[START]
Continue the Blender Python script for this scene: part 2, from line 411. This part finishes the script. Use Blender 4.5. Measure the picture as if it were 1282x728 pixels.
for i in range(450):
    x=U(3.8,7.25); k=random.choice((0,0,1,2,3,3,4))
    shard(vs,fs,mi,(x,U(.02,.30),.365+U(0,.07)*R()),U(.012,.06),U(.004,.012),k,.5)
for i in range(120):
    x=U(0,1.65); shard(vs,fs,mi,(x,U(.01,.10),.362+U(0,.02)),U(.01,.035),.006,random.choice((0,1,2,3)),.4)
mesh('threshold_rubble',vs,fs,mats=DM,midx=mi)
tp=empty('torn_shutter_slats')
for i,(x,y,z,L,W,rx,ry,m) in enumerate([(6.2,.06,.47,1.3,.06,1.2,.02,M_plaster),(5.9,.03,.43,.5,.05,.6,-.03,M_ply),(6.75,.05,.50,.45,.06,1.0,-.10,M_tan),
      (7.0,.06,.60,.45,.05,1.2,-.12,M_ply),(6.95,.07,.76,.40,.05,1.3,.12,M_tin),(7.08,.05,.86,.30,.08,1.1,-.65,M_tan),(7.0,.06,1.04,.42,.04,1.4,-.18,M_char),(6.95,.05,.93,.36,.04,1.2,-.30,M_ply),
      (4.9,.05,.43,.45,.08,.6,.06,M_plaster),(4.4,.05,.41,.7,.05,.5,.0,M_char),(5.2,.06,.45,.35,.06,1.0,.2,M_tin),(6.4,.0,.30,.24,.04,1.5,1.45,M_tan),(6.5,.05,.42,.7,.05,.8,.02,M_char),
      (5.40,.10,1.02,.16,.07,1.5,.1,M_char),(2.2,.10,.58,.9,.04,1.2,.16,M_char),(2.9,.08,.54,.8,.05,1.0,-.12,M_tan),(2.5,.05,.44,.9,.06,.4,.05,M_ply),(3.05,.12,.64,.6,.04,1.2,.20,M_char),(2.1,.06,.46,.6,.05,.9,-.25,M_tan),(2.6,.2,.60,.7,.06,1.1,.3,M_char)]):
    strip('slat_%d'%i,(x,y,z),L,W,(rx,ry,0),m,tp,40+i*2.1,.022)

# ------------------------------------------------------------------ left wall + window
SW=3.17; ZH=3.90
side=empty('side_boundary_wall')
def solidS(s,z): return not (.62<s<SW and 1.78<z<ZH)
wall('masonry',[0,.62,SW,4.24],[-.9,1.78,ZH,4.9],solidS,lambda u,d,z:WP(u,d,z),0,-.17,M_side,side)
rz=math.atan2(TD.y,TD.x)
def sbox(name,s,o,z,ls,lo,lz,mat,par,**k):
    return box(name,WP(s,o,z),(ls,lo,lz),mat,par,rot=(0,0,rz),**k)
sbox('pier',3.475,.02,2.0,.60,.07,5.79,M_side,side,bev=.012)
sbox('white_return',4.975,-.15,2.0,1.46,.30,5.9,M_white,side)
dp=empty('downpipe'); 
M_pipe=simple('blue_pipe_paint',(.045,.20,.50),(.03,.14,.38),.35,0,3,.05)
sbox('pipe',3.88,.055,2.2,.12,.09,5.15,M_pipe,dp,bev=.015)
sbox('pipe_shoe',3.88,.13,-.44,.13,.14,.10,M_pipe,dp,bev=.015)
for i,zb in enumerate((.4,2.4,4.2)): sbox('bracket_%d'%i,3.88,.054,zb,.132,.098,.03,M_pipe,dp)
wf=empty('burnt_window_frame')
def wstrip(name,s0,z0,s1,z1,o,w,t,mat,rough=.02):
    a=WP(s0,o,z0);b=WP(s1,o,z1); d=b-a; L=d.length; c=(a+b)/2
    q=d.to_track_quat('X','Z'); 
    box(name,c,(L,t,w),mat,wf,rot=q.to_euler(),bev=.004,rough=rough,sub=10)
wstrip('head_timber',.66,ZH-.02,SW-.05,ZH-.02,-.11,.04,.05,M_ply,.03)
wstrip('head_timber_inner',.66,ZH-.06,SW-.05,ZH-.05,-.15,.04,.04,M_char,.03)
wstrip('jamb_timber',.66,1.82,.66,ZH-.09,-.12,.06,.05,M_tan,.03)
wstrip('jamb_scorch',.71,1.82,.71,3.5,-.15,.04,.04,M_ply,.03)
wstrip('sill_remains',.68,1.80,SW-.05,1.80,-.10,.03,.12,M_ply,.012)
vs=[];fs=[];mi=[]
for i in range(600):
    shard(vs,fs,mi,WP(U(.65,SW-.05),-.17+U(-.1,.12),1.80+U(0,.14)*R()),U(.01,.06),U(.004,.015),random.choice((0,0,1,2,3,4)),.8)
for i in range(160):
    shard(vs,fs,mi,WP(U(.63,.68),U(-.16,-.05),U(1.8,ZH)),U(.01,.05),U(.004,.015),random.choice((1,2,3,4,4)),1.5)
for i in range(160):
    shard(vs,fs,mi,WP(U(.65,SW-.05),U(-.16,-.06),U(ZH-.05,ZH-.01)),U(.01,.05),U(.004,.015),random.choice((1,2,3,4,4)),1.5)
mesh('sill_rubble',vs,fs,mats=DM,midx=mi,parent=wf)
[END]
Repeat the material above exactly.

Continue the Blender Python script for this scene: part 2, from line 411. This part finishes the script. Use Blender 4.5. Measure the picture as if it were 1282x728 pixels.
for i in range(450):
    x=U(3.8,7.25); k=random.choice((0,0,1,2,3,3,4))
    shard(vs,fs,mi,(x,U(.02,.30),.365+U(0,.07)*R()),U(.012,.06),U(.004,.012),k,.5)
for i in range(120):
    x=U(0,1.65); shard(vs,fs,mi,(x,U(.01,.10),.362+U(0,.02)),U(.01,.035),.006,random.choice((0,1,2,3)),.4)
mesh('threshold_rubble',vs,fs,mats=DM,midx=mi)
tp=empty('torn_shutter_slats')
for i,(x,y,z,L,W,rx,ry,m) in enumerate([(6.2,.06,.47,1.3,.06,1.2,.02,M_plaster),(5.9,.03,.43,.5,.05,.6,-.03,M_ply),(6.75,.05,.50,.45,.06,1.0,-.10,M_tan),
      (7.0,.06,.60,.45,.05,1.2,-.12,M_ply),(6.95,.07,.76,.40,.05,1.3,.12,M_tin),(7.08,.05,.86,.30,.08,1.1,-.65,M_tan),(7.0,.06,1.04,.42,.04,1.4,-.18,M_char),(6.95,.05,.93,.36,.04,1.2,-.30,M_ply),
      (4.9,.05,.43,.45,.08,.6,.06,M_plaster),(4.4,.05,.41,.7,.05,.5,.0,M_char),(5.2,.06,.45,.35,.06,1.0,.2,M_tin),(6.4,.0,.30,.24,.04,1.5,1.45,M_tan),(6.5,.05,.42,.7,.05,.8,.02,M_char),
      (5.40,.10,1.02,.16,.07,1.5,.1,M_char),(2.2,.10,.58,.9,.04,1.2,.16,M_char),(2.9,.08,.54,.8,.05,1.0,-.12,M_tan),(2.5,.05,.44,.9,.06,.4,.05,M_ply),(3.05,.12,.64,.6,.04,1.2,.20,M_char),(2.1,.06,.46,.6,.05,.9,-.25,M_tan),(2.6,.2,.60,.7,.06,1.1,.3,M_char)]):
    strip('slat_%d'%i,(x,y,z),L,W,(rx,ry,0),m,tp,40+i*2.1,.022)

# ------------------------------------------------------------------ left wall + window
SW=3.17; ZH=3.90
side=empty('side_boundary_wall')
def solidS(s,z): return not (.62<s<SW and 1.78<z<ZH)
wall('masonry',[0,.62,SW,4.24],[-.9,1.78,ZH,4.9],solidS,lambda u,d,z:WP(u,d,z),0,-.17,M_side,side)
rz=math.atan2(TD.y,TD.x)
def sbox(name,s,o,z,ls,lo,lz,mat,par,**k):
    return box(name,WP(s,o,z),(ls,lo,lz),mat,par,rot=(0,0,rz),**k)
sbox('pier',3.475,.02,2.0,.60,.07,5.79,M_side,side,bev=.012)
sbox('white_return',4.975,-.15,2.0,1.46,.30,5.9,M_white,side)
dp=empty('downpipe'); 
M_pipe=simple('blue_pipe_paint',(.045,.20,.50),(.03,.14,.38),.35,0,3,.05)
sbox('pipe',3.88,.055,2.2,.12,.09,5.15,M_pipe,dp,bev=.015)
sbox('pipe_shoe',3.88,.13,-.44,.13,.14,.10,M_pipe,dp,bev=.015)
for i,zb in enumerate((.4,2.4,4.2)): sbox('bracket_%d'%i,3.88,.054,zb,.132,.098,.03,M_pipe,dp)
wf=empty('burnt_window_frame')
def wstrip(name,s0,z0,s1,z1,o,w,t,mat,rough=.02):
    a=WP(s0,o,z0);b=WP(s1,o,z1); d=b-a; L=d.length; c=(a+b)/2
    q=d.to_track_quat('X','Z'); 
    box(name,c,(L,t,w),mat,wf,rot=q.to_euler(),bev=.004,rough=rough,sub=10)
wstrip('head_timber',.66,ZH-.02,SW-.05,ZH-.02,-.11,.04,.05,M_ply,.03)
wstrip('head_timber_inner',.66,ZH-.06,SW-.05,ZH-.05,-.15,.04,.04,M_char,.03)
wstrip('jamb_timber',.66,1.82,.66,ZH-.09,-.12,.06,.05,M_tan,.03)
wstrip('jamb_scorch',.71,1.82,.71,3.5,-.15,.04,.04,M_ply,.03)
wstrip('sill_remains',.68,1.80,SW-.05,1.80,-.10,.03,.12,M_ply,.012)
vs=[];fs=[];mi=[]
for i in range(600):
    shard(vs,fs,mi,WP(U(.65,SW-.05),-.17+U(-.1,.12),1.80+U(0,.14)*R()),U(.01,.06),U(.004,.015),random.choice((0,0,1,2,3,4)),.8)
for i in range(160):
    shard(vs,fs,mi,WP(U(.63,.68),U(-.16,-.05),U(1.8,ZH)),U(.01,.05),U(.004,.015),random.choice((1,2,3,4,4)),1.5)
for i in range(160):
    shard(vs,fs,mi,WP(U(.65,SW-.05),U(-.16,-.06),U(ZH-.05,ZH-.01)),U(.01,.05),U(.004,.015),random.choice((1,2,3,4,4)),1.5)
mesh('sill_rubble',vs,fs,mats=DM,midx=mi,parent=wf)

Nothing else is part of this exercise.